Children with special needs from counties Cavan and Monaghan are being educated in classroom spaces that include an adapted storage room, the end of a corridor and part of a home economics room. Despite this, the Holy Family School in Cootehill is not included in the Government’s current five-year school building programme.
Parents of the school’s 135 students are demanding that a new €8-€11m school is built without delay, as has been promised since the turn of the century, in order to allow their children reach their full potential. They point out that in 2004, the project was rated ‘Band 1’ status (top priority) and ask what has happened since?
Noeleen Skelly from Munterconnaught is the chairperson of the Parents Association at the school. Her 17-year-old daughter has autism and will be entering into her last year of education at the Holy Family School in September.

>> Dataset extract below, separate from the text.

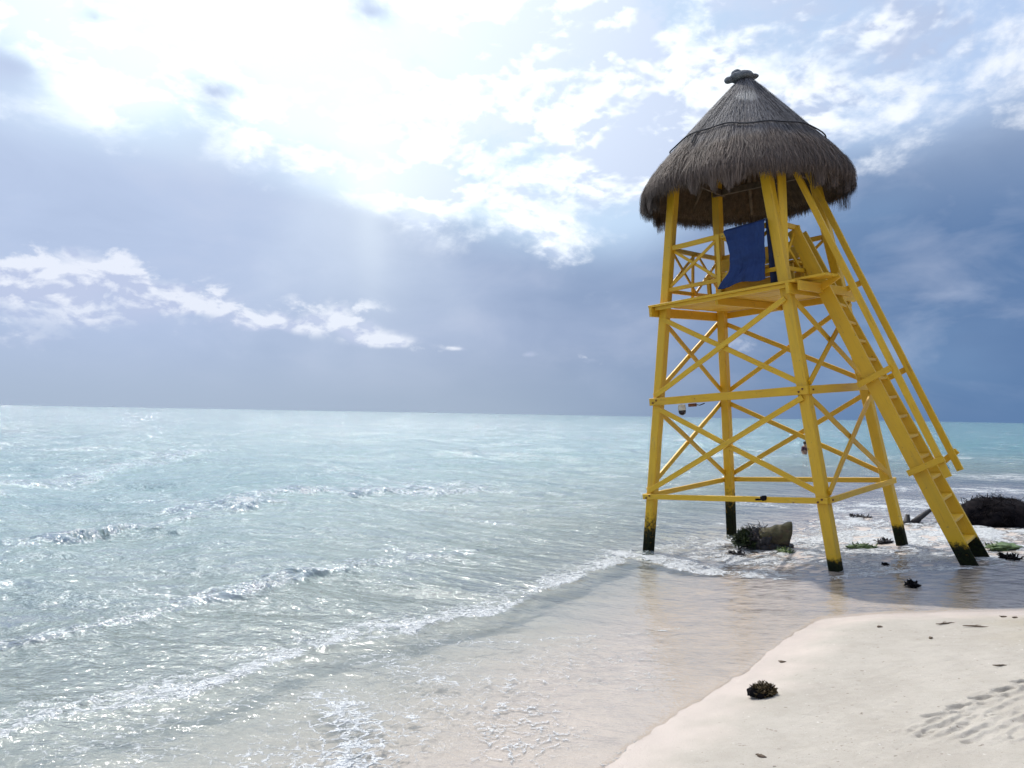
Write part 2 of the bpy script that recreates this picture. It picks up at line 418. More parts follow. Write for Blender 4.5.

“For her, there will be no new school. From a parent’s point of view, you always want what’s best for your child. The opportunities she would have had being one of the students at a properly built school with access to everything, without having to go up and down to lunch each day, I think she would have benefited greatly.”
Noeleen, like the other parents, does not blame the teachers, assistants or those who manage the resources at hand for the good of the children. Her anger is directed firmly at the consecutive governments and Department of Education officials, who, she says, have repeatedly failed to deliver on what has been promised to The Holy Family School and the region as a whole.
A Department of Education spokesperson told the Celt last week that the project is now under “revised submission”, while the current Minister for Education, Ruairí Quinn, has said that the project will be advanced to design and planning stage so that the new school build is ready to proceed should funding become available.
Meanwhile, students with varying degrees of physical and intellectual disabilities are being taught in classrooms well below the recommended 70m², as stipulated by the most recent Department guidelines. Six of the current classrooms being used range from just 15m² to 28m².
Furthermore they are being ferried between the main school site on the Old Bridge Road and rented space in the White Star Complex in the town centre.
Costs for school management are also mounting in relation to necessary repairs on the main school building, rented space and the cost of transporting students between the schools and the White Star Complex. On the basis that the Holy Family School is not on the current five-year plan, school management estimate that these costs will increase by at least €500,000 in transport and rental over that period, not including other day-to-day running costs.